Scott Zieher: Totems & Cantos at Ampersand Bookshop and Gallery
March 19 to April 24, 2016
2916 NE Alberta Street, Suite B (between NE 29th and NE 30th avenues)
Portland, OR, 503 805 5458
Long before it was fashionable to glue clippings of ziggurats (to intimate exotica) from 1970s National Geographic pages, juxtaposed with some modern trope or other (to suggest time-flux), collage had already enjoyed its heyday. The many cute new versions readily found online have the attractive quality of anything else torn out of time, labeled “vintage” and mixed with contemporary imagistic trappings, but like anything novel for the sake of novelty, this kind of juvenile charm wears off pretty fast.
On the other hand, (there’s always another one) there’s “Totems & Cantos,” on view this month at Ampersand Bookshop & Gallery, featuring a selection of collage work by artist and New York gallerist Scott Zieher, created over the past five years. While wildly juxtaposed (e.g. a single glove standing in for legs), these collages aren’t composed of zany connections but diurnal, sometimes totally banal objects displaced, re-contextualized, and distorted to make for something more decorative, puzzling, strange, and often very funny. Actually, these aren’t superimpositions or replacements at all, they’re imaginary constructions. This characterizes their charm. That the figures are composed of disparate parts, giving them almost a readymade quality, makes them more convincing. But of what?
Marvelous robots and occult figurines wear hats made of images of what appear to be bowls, dishes, thimbles, and crucibles, hanging there (so to speak) on toothy white sheets or else found pages in frames, as if to pose their incipient questions from nevertheless mesmerizing appearances. Some of them have toothbrush and bottle bodies or some kind of marble plinth lower situation. Their compositions often appear to have been made up of parts decided on by pulling from a hat. One form, Wave Pattern (2015), is mostly the clipping of a colorful blue, white, and gold waveform filigree ending in a cluster of spheres (flattened, left within borders of white), while another figure in Totem #2 (2012) is made up entirely of those famous helical stripes of a barber shop’s pole.
When Totem #2, the first in this series of 18, makes its appearance near the Ampersand entrance, its four figures stand waiting like deranged poker players and you’re late to the game.

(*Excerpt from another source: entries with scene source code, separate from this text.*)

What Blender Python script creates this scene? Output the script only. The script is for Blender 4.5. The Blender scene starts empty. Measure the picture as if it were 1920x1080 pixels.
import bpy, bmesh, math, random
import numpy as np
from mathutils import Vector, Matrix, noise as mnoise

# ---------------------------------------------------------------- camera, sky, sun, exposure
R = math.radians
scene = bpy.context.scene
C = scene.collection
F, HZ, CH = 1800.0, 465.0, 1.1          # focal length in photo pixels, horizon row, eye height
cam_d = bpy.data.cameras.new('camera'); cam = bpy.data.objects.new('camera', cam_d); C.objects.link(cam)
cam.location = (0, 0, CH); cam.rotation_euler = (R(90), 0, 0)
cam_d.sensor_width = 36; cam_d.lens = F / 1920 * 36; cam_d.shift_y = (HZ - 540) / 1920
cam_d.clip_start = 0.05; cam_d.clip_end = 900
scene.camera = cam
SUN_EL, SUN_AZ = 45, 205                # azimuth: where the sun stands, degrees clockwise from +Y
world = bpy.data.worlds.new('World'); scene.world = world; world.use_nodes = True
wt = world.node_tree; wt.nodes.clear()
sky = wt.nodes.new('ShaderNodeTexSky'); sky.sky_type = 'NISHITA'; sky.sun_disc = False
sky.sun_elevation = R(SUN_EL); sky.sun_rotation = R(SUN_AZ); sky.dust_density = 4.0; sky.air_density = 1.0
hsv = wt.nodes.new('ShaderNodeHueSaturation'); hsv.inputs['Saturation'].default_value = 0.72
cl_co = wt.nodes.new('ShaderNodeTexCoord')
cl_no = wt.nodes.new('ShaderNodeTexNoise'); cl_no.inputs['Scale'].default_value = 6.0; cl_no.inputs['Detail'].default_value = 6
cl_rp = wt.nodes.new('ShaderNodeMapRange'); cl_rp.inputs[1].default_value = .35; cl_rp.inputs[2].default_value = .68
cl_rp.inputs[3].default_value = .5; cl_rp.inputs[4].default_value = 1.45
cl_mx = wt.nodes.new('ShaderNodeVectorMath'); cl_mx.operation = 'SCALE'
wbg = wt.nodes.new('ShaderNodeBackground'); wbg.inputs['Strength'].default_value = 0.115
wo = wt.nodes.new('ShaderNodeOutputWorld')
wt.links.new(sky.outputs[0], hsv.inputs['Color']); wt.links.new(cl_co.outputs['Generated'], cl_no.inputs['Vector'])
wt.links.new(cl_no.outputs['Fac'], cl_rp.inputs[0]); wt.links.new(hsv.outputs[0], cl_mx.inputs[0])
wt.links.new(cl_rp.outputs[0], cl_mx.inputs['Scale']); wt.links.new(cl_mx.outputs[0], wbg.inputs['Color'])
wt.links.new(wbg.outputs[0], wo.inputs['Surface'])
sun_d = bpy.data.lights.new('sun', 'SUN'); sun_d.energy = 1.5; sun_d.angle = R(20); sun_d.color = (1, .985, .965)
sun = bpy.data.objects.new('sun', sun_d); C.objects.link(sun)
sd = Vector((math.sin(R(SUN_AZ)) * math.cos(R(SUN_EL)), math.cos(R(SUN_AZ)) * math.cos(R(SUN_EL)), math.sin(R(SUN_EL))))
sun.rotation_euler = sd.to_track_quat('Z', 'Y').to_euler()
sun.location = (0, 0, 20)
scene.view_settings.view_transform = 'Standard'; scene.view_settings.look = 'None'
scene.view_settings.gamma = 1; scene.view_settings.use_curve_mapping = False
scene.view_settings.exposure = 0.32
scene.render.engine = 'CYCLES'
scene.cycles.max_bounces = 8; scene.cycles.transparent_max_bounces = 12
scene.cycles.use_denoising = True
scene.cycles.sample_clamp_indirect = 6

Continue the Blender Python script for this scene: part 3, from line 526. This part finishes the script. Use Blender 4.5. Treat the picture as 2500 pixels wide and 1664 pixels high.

But there’s neither hostility nor friendliness in these visages, nothing personal or alien for that matter, and it’s partly because of this that Zieher’s pictures are so enchanting. It’s this kind of magic within the human imagination that Bertrand Russell writes about, describing a force that comes from far off carrying with it the “vastness and fearful passionless force of non-human things.” That’s what these things look like to me anyway. It’s a strange distancing relative to the so-called ordinary that causes the artifice to change a person’s perception with what amounts here to more or less simple cut-up decorations. And there’s always an odd one out. The last in the above-mentioned line of four is caught mid-sway as one of those crazed SkyDancers seen at used car dealerships, only one made of stacked electric hotplates supporting a totemic mask for a head, rather than monochrome nylon. One could posit that this work has something to say about commercial imagery, but should that be done here?
In addition to these dazzling figural compositions, here and there are other forms. Rain Cone (2015) is an ice cream with a kind of hot pink spray paint overlay, and venturing further into the exhibition is a series of multiple forms made up of fragments of type and snippets of collage, aptly called Concretude (2015) (alluding to the shaped language of concrete poetry). Looking long enough at Zieher’s cinematic collages, one begins to consider what that old stage conjurer Georges Méliès was doing when he assembled his magical films a century ago. Through a certain kind of lens, ordinary things (even letters and numbers, not out-and-out strange in their own right straightaway) are put together to make something happen that one didn’t at all expect. In the case of the Concretudes, one can scarcely make out letters at all. These compositions amount to a visual gag, turning the tables on art of the imponderable by way of common objects.
After having seen the exhibition once, a few of these odd little minions paid a visit in two successive nights’ dreams, occasioning my return to them, to guess at the origins of their constituent facets and search for deeper meanings — a totally hopeless task. Seeing this exhibition a second time, Zieher’s works seem, to me at least, to be composed only to delight, taking on the characteristics of dreams. Like some of these compositions, dreams are often cold and at some remove as they occur, but are sometimes unforgettable. Archetypes may be manifested in dreams through familiar and uncanny imagery, and these collages have that same temperament, if such a term can be used for inanimate constructions. Emotions on ice.
Zeiher’s exquisite miniature images are X-Acto’d fragments butted up against larger parts with a scarcity of imperfection, so that when a visual hiccup does appear — such as a white border corner taking a turn to brown or black toward its furthest edge — one has to wonder if it happened by mistake at all. And if not, then are these images, in keeping with their mode of curiosity cabinet on paper, really just here to delight? This is the kind of art that necessitates no further context, history, or other anecdotal information, save for the fact of their creator’s absolute painstaking and considered rendering. This singularly interesting collection of pictures is exactly enough.